One more thing to feel the guilt over, I suppose.

Anyway, I’ll be looking through their lesson plans as soon as I get a moment to spare. Maybe they’ll even have something suitable for a 4-year-old’s learning level – if we do it together.

5 Responses to “Language lessons: Getting on the stick!”

  1. bugmenot says:

    I wonder if she could learn a hefty chunk of language as a foreign exchange student one summer or a group of summers?

  2. Sunbonnet Sue says:

    the good news is: she’s got a lot of years to absorb that language. but it does require lots of follow through on that commitment. maybe contact a local high school or junior high. ask the counseling departmet to recommend a bright, mandarin speaking student, then hire them for a few hours a week to come play with your kid. maybe doing ballet? the language lessons are more relevant for the kid if they can use the skills with a native speaker.

  3. grant says:

    maybe contact a local high school or junior high.

    Hmm. That’s an interesting idea, since there’s the older boy in the house what attends a middle school with a few Mandarin-speaking kids in it.

  4. Sunbonnet Sue says:

    there you go. older boy would be able to give good feedback on which student is best.

    our third son has a good friend who is chinese. this kid spends a lot of time at our house. he also happens to be a whiz on the trumpet. this fall, when our fourth boy picked trumpet, perfect. our smallest son works much harder for the older friend than he ever would for me. cheap too, and the kid is already over here alot. it was fun bartering with him over the details too, he loves to haggle.

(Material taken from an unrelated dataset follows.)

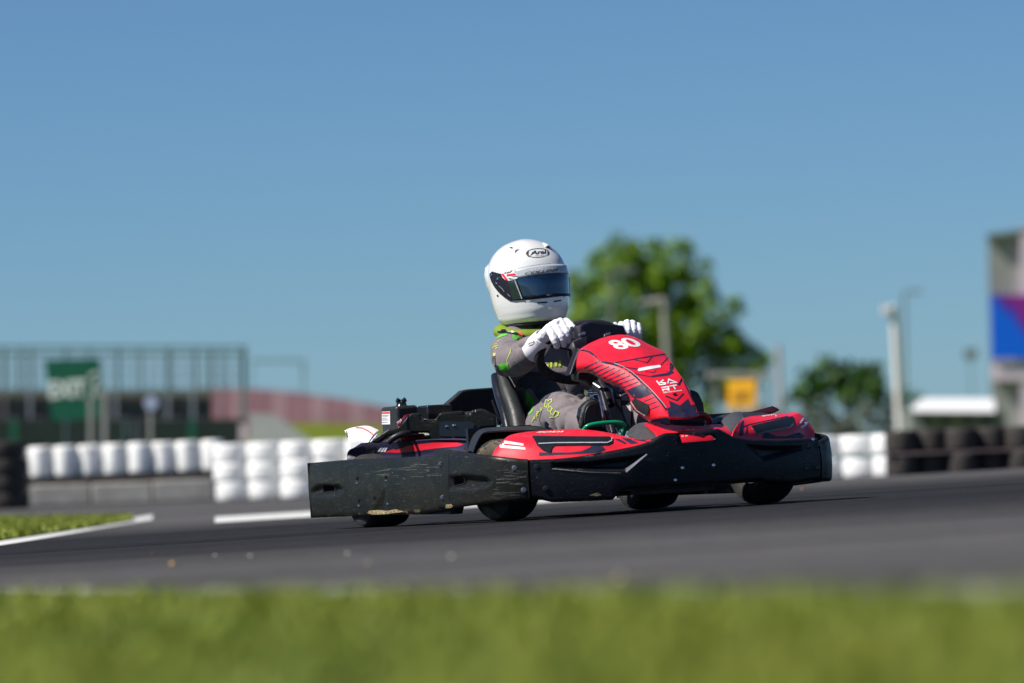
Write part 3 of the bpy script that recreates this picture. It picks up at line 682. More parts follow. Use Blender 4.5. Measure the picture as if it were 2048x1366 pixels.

    good luck, hope your girl is chattering away soon. combine language lessons with dance movements, chances are she’ll learn both things twice as fast.

  5. Bill says:

    No. When she is 24, she will not have resentment toward anyone (other than herself MAYBE) for not being able to speak Mandarin.

    Consider the children of Chinese Americans. These kids tend to overcompensate for the benefit of their school classmates…they work to be as American as possible and that includes NOT learning Chinese.

    When they get to be young adults, they are embarassed when Chinese people expect them to be able to speak the language.

    Your child will not have Chinese parents…I assume you are white. So the child might avoid some of the peer-pressure to be more American.

    Sure, teach her Chinese…but figure out a fun way to do it. If you are near a Chinatown, go to the Culture Center….there is one in every large Chinatown…run by the government of Taiwan. There your child can play with Chinese children…Chinese American kids. And she can learn Chinese with them.

    It will be fun and it will help her establish healthy attitudes towards her Chinese “tong-bao”.